Kehunah and Unity
Back on Chanukah I wrote:
Chomos migdalei, the walls of my citadel [mentioned in the poem “Ma’oz Tzur“], were not the mighty walls around the Temple Mount or the walls of a fortress. They were a see-through mechitzah, the realization that the Jew, as one of the Mamleches Kohanim, has a higher calling.
One possible reaction to assimilation is to build up the fortress walls. We can hope to stave off negative influences by reducing out exposure to the outside world. The idea that we need to stay distinct is not necessarily one that isn’t heard, but perhaps one that we are overly stressing.
I think this too is a message of the soreg. Yes, there is a separation between Jew and non-Jew, but it is only waist high and woven of slats with far more space than wood. The “walls of my fortress” are a reminder, not a solid barrier.
We are charged to be G-d’s “mamlekhes kohanim vegoy qadosh — a country of priests and a holy nation.” We need to balance the separation implied by the concept of qedushah with our role as kohanim, a priesthood providing religious leadership. We can not be priests if we do not stay to our special calling, but our special calling is self-indulgent if we do not use it to serve others. “Ki miTzion teitzei Sorah — because from Zion the Torah shall come forth.” By wallling ourselves in we not only protect ourselves, we prevent ourselves from teaching others.
I recently realize this dovetails well with an idea I posted about back in 2005 (this is only one part of a number of arguments for the beauty of and need for a plurality of Orthodoxies):
We must learn to look at other forms of Torah observance as “different parts of the same body”. Not to be tolerated despite their differences, but loved because of them. All come from the same toras imekha [and thus Jewish identity is matrilineal], the same basic worldview, values and aspirations. We differ, as did the shevatim, in mussar avikha [which is why sheivet membership is patrilineal], in the formal layer of education after that, where we learn our roles and where we fit in that greater mission.
This was the message Hashem gave Aharon in the beginning of parashas Beha’alosekha. Chazal write that when the heads of the shevatim brought their qorbanos (listed at the end of Naso), Aharon, whose role included being the head of Levi, was pained at not being able to participate. Hashem comforted him by pointing to the story of Chanukah. The chanukas habayis, the consecration of the Beis haMiqdash, by Aharon’s descendants the Chashmona’im, was greater than the offerings of the nesi’im. Why?
Each of the nesi’im brought what was physically the same offering.
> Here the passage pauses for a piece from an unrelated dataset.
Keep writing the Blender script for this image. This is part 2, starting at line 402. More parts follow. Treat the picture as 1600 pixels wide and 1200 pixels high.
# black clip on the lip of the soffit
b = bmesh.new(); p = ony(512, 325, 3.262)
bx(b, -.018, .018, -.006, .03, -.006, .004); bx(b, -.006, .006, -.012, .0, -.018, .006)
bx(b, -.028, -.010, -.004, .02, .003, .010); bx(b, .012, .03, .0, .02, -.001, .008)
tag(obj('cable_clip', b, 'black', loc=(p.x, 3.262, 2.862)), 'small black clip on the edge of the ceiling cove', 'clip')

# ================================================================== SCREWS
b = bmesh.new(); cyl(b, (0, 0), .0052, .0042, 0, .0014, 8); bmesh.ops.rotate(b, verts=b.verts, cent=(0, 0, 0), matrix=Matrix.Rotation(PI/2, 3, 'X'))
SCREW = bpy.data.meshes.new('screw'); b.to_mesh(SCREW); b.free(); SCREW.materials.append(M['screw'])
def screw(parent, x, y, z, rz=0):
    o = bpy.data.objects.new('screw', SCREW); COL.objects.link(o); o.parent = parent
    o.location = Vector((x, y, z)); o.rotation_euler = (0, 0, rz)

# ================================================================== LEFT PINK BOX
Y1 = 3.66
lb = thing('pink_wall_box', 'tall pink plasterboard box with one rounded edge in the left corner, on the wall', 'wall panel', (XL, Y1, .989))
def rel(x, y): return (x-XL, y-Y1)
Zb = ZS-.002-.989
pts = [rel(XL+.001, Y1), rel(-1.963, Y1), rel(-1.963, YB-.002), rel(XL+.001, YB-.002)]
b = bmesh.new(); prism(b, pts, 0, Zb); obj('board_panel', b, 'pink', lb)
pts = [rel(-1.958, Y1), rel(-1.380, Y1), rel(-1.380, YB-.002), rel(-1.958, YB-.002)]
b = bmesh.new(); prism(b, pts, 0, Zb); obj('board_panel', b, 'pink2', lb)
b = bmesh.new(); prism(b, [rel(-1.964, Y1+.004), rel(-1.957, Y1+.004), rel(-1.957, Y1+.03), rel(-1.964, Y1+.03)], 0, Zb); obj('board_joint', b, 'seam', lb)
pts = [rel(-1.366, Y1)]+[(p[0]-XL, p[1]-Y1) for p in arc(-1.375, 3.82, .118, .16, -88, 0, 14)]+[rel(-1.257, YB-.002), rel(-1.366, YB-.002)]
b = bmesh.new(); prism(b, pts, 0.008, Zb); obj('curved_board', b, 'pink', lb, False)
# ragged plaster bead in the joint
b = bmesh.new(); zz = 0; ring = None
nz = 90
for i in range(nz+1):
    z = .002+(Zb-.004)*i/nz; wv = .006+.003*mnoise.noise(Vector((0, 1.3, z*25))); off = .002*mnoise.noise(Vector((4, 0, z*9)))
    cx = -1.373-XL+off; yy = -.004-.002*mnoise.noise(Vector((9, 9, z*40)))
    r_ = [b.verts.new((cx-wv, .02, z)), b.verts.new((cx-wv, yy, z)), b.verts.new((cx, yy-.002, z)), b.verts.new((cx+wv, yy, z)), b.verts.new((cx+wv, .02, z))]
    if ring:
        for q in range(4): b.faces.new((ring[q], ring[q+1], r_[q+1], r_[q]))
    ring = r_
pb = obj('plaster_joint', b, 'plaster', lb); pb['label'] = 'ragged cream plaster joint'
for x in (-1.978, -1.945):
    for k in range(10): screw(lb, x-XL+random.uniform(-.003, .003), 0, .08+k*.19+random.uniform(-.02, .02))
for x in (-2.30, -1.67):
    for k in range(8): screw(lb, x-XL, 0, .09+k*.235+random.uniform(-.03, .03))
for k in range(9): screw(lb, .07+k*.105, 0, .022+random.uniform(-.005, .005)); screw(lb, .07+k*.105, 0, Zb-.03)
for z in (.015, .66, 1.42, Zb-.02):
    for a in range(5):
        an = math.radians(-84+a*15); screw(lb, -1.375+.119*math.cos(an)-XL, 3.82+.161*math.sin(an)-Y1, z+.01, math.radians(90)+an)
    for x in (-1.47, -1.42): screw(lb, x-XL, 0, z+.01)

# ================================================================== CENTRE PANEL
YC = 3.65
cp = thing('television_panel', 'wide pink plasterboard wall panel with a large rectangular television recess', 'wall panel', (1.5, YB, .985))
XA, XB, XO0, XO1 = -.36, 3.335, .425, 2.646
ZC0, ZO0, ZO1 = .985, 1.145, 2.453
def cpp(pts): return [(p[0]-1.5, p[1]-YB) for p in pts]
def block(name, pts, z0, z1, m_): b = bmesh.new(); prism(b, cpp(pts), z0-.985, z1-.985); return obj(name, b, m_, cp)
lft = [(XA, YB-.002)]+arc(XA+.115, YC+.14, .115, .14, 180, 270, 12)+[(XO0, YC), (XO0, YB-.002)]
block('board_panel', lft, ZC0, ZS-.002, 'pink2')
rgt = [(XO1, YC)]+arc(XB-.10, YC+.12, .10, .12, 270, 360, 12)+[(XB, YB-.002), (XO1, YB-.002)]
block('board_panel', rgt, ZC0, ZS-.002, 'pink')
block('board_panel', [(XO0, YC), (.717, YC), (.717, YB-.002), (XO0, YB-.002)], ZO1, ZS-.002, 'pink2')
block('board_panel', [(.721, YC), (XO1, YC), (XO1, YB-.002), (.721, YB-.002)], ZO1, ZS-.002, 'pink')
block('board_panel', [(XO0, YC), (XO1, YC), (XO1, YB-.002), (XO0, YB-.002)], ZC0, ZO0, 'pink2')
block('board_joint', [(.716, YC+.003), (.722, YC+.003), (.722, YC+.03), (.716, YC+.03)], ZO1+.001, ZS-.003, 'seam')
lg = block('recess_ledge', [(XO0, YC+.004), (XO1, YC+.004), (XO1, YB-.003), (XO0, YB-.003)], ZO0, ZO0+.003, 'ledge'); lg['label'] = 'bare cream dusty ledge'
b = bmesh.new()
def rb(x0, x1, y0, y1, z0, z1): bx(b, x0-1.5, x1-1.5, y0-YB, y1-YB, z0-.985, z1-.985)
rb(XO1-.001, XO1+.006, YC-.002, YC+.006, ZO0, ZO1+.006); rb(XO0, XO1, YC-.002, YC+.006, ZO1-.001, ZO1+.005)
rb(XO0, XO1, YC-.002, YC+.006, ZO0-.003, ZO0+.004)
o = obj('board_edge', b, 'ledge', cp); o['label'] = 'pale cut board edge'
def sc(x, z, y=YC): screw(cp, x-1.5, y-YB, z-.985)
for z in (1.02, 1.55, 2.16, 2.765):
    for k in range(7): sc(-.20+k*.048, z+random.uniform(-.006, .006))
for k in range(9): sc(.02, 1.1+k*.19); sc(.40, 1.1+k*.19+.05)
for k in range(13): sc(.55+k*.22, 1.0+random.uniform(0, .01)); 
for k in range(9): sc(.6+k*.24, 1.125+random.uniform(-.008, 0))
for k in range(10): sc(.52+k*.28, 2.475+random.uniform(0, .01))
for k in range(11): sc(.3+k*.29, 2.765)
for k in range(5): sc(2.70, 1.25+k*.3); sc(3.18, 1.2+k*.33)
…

However, each offering was distinct in intent. The Ramban itemizes the allusions each nasi could find in the same offering that relate to his particular tribe, to his particular ancestor. The offerings were colored by mussar avikha, by each sheivet’s particularist role.
Aharon is then told, “When you cause the menorah [flames] to go up, toward the face of the menorah its lamps should burn.” The menorah has one central trunk, from which emerge six branches. The flame atop each branch must point toward the middle. Each branch is a different wisdom, a different skill-set. They all emerge from the same basic Torah, from the mother-taught values that define our Jewishness. It is Aharon’s job to remind us that they also must be channeled back toward that central core.
We all work toward a common goal. Knowing that each of us are unique, bringing unique thoughts and abilities, unique perspective and educational background, leads us not only to realize the full value of our own part in the greater whole (no man is “just another brick in the wall”) but to treasure the contributions of others because they are so different than our own, and bringing something to the whole that we can’t.
It struck me this morning that there is a common theme in the two.
Just as the shevatim had different roles in the same central goal, the various nations each have a role in humanity’s goal. That list of roles will always include the job of reminding the whole that they are a single whole that is supposed to work together for a common noble end. Whether it’s Aharon and the Chashmonaim reminding the Jewish people, or the Jewish people having the (unpopular) job of being the world’s reminder. That is called kehunah.